─── RECORD EXCERPTS
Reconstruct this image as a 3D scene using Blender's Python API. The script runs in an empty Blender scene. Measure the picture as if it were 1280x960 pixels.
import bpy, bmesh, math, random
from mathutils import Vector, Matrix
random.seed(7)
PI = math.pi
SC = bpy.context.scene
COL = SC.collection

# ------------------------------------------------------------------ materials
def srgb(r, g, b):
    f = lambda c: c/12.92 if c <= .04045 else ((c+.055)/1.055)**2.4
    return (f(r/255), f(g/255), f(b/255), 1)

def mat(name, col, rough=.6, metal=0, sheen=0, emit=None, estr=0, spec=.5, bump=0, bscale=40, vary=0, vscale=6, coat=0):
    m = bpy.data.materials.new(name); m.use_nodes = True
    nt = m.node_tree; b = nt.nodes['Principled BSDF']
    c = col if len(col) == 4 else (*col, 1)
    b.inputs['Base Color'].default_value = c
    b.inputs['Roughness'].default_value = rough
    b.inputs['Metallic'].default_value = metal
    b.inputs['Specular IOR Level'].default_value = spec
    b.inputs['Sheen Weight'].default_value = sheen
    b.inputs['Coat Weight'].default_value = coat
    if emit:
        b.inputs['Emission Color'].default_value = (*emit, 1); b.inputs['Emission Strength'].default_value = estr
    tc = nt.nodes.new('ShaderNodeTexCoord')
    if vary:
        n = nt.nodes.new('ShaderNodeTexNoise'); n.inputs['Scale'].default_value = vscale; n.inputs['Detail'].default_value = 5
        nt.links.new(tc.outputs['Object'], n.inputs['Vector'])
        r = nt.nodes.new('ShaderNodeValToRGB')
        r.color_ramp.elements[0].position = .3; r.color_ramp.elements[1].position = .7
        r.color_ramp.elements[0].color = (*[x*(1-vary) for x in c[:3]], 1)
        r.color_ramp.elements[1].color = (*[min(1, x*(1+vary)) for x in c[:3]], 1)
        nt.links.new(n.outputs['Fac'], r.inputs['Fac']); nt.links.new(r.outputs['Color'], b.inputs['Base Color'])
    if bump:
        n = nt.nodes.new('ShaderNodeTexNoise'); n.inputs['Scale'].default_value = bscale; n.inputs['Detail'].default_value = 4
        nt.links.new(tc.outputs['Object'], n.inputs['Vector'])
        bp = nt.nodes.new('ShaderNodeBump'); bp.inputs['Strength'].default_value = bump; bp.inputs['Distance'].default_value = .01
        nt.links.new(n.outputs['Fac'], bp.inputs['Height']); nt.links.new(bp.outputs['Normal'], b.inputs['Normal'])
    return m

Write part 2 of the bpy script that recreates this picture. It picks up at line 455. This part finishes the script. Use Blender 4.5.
──────
Copy down the whole of the data above, matching it exactly.

Reconstruct this image as a 3D scene using Blender's Python API. The script runs in an empty Blender scene. Measure the picture as if it were 1280x960 pixels.
import bpy, bmesh, math, random
from mathutils import Vector, Matrix
random.seed(7)
PI = math.pi
SC = bpy.context.scene
COL = SC.collection

# ------------------------------------------------------------------ materials
def srgb(r, g, b):
    f = lambda c: c/12.92 if c <= .04045 else ((c+.055)/1.055)**2.4
    return (f(r/255), f(g/255), f(b/255), 1)

def mat(name, col, rough=.6, metal=0, sheen=0, emit=None, estr=0, spec=.5, bump=0, bscale=40, vary=0, vscale=6, coat=0):
    m = bpy.data.materials.new(name); m.use_nodes = True
    nt = m.node_tree; b = nt.nodes['Principled BSDF']
    c = col if len(col) == 4 else (*col, 1)
    b.inputs['Base Color'].default_value = c
    b.inputs['Roughness'].default_value = rough
    b.inputs['Metallic'].default_value = metal
    b.inputs['Specular IOR Level'].default_value = spec
    b.inputs['Sheen Weight'].default_value = sheen
    b.inputs['Coat Weight'].default_value = coat
    if emit:
        b.inputs['Emission Color'].default_value = (*emit, 1); b.inputs['Emission Strength'].default_value = estr
    tc = nt.nodes.new('ShaderNodeTexCoord')
    if vary:
        n = nt.nodes.new('ShaderNodeTexNoise'); n.inputs['Scale'].default_value = vscale; n.inputs['Detail'].default_value = 5
        nt.links.new(tc.outputs['Object'], n.inputs['Vector'])
        r = nt.nodes.new('ShaderNodeValToRGB')
        r.color_ramp.elements[0].position = .3; r.color_ramp.elements[1].position = .7
        r.color_ramp.elements[0].color = (*[x*(1-vary) for x in c[:3]], 1)
        r.color_ramp.elements[1].color = (*[min(1, x*(1+vary)) for x in c[:3]], 1)
        nt.links.new(n.outputs['Fac'], r.inputs['Fac']); nt.links.new(r.outputs['Color'], b.inputs['Base Color'])
    if bump:
        n = nt.nodes.new('ShaderNodeTexNoise'); n.inputs['Scale'].default_value = bscale; n.inputs['Detail'].default_value = 4
        nt.links.new(tc.outputs['Object'], n.inputs['Vector'])
        bp = nt.nodes.new('ShaderNodeBump'); bp.inputs['Strength'].default_value = bump; bp.inputs['Distance'].default_value = .01
        nt.links.new(n.outputs['Fac'], bp.inputs['Height']); nt.links.new(bp.outputs['Normal'], b.inputs['Normal'])
    return m

Write part 2 of the bpy script that recreates this picture. It picks up at line 455. This part finishes the script. Use Blender 4.5.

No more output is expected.